Scripts that build scenes
╔══

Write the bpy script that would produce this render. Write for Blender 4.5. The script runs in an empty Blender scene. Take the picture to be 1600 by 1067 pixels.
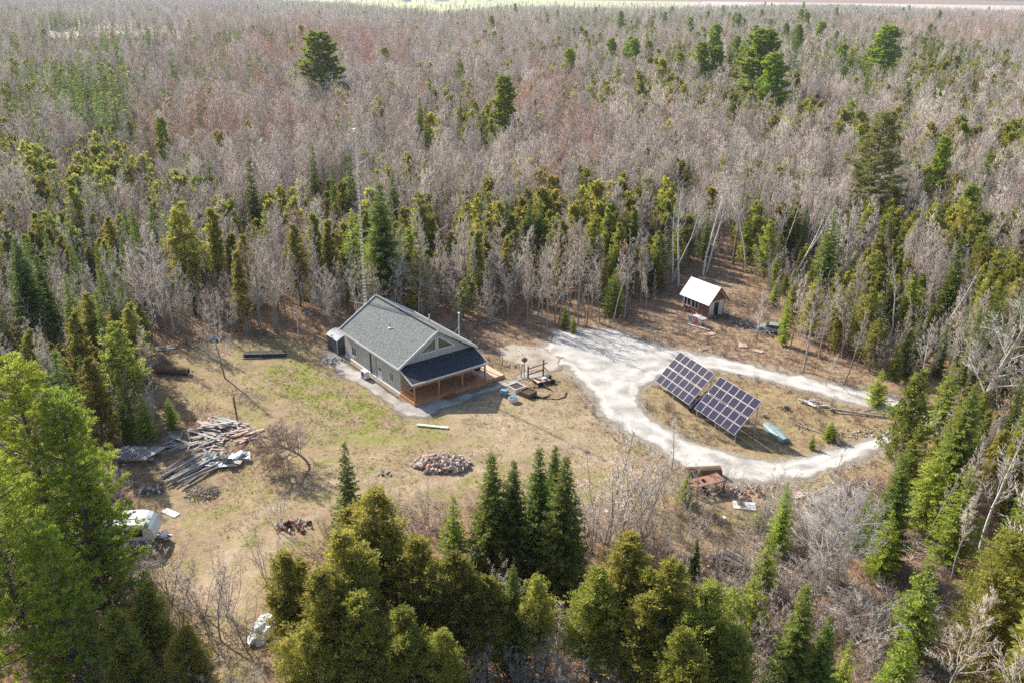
import bpy, math, random
import numpy as np
from mathutils import Matrix, Vector
random.seed(7); RNG = np.random.default_rng(11)
C = bpy.context.scene.collection
sc = bpy.context.scene
R = math.radians

# ------------------------------------------------------------------ camera
CF, CP, CH, CR = 1290.0, 0.400, 39.13, 0.014      # focal (px of 1600), pitch, height, roll
cam_d = bpy.data.cameras.new('camera'); cam = bpy.data.objects.new('camera', cam_d); C.objects.link(cam)
cam_d.sensor_width = 36; cam_d.lens = CF / 1600 * 36; cam_d.clip_start = 0.5; cam_d.clip_end = 60000
_r = Vector((1, 0, 0)); _u = Vector((0, math.sin(CP), math.cos(CP))); _f = Vector((0, math.cos(CP), -math.sin(CP)))
_c, _s = math.cos(CR), math.sin(CR)
rv = _r * _c + _u * _s; uv = _u * _c - _r * _s
m = Matrix(((rv.x, uv.x, -_f.x, 0), (rv.y, uv.y, -_f.y, 0), (rv.z, uv.z, -_f.z, CH), (0, 0, 0, 1)))
cam.matrix_world = m
sc.camera = cam

# ------------------------------------------------------------------ world, sun, exposure
SUN_EL, SUN_AZ = R(37), R(-46)                    # azimuth from +Y, negative = to the left
w = bpy.data.worlds.new('World'); sc.world = w; w.use_nodes = True
nt = w.node_tree; nt.nodes.clear()
sky = nt.nodes.new('ShaderNodeTexSky'); sky.sky_type = 'NISHITA'; sky.sun_disc = False
sky.sun_elevation = SUN_EL; sky.sun_rotation = SUN_AZ; sky.air_density = 1.0; sky.dust_density = 1.5
bg = nt.nodes.new('ShaderNodeBackground'); bg.inputs[1].default_value = 0.125
ow = nt.nodes.new('ShaderNodeOutputWorld')
nt.links.new(sky.outputs[0], bg.inputs[0]); nt.links.new(bg.outputs[0], ow.inputs[0])
sd = bpy.data.lights.new('sun', 'SUN'); sd.energy = 4.9; sd.angle = R(0.53); sd.color = (1.0, 0.94, 0.86)
so = bpy.data.objects.new('sun', sd); C.objects.link(so)
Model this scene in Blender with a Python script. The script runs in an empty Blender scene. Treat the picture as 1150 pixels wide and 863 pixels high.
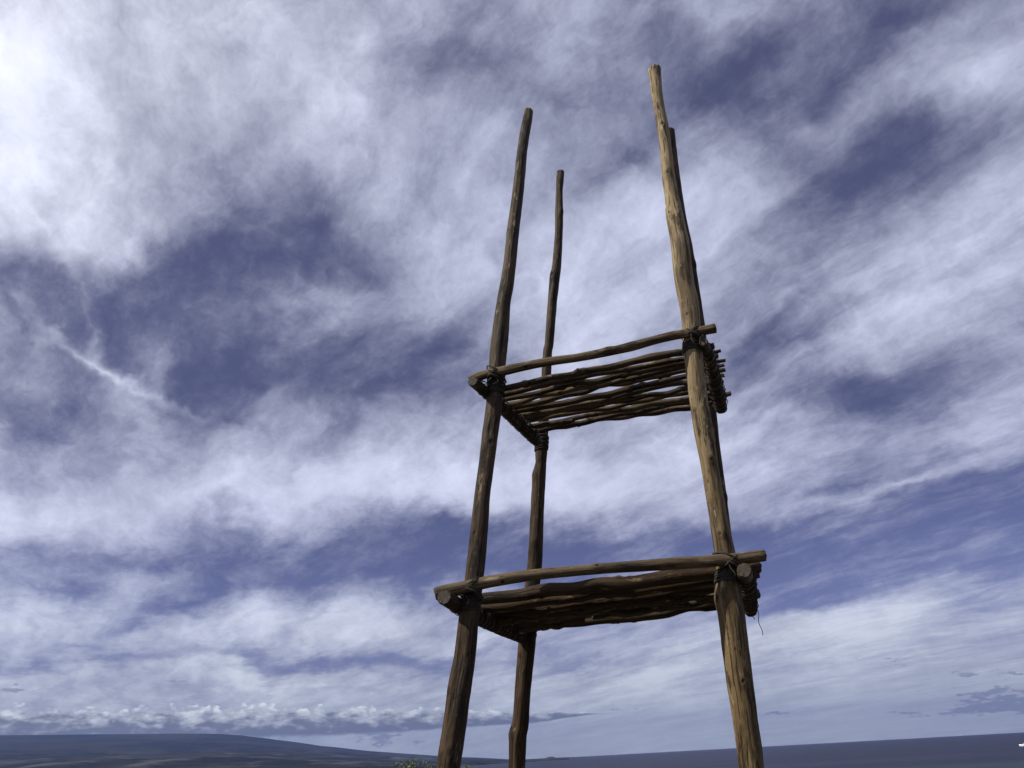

╚══

* _WHAT THE EXERCISE ASKS_
Print exactly the first line of the entries and every line after it through the one that contains "R = math.radians", leaving the pictures out.

* _THE COMPLETED TASK_
Write the bpy script that would produce this render. Write for Blender 4.5. The script runs in an empty Blender scene. Take the picture to be 1600 by 1067 pixels.
import bpy, math, random
import numpy as np
from mathutils import Matrix, Vector
random.seed(7); RNG = np.random.default_rng(11)
C = bpy.context.scene.collection
sc = bpy.context.scene
R = math.radians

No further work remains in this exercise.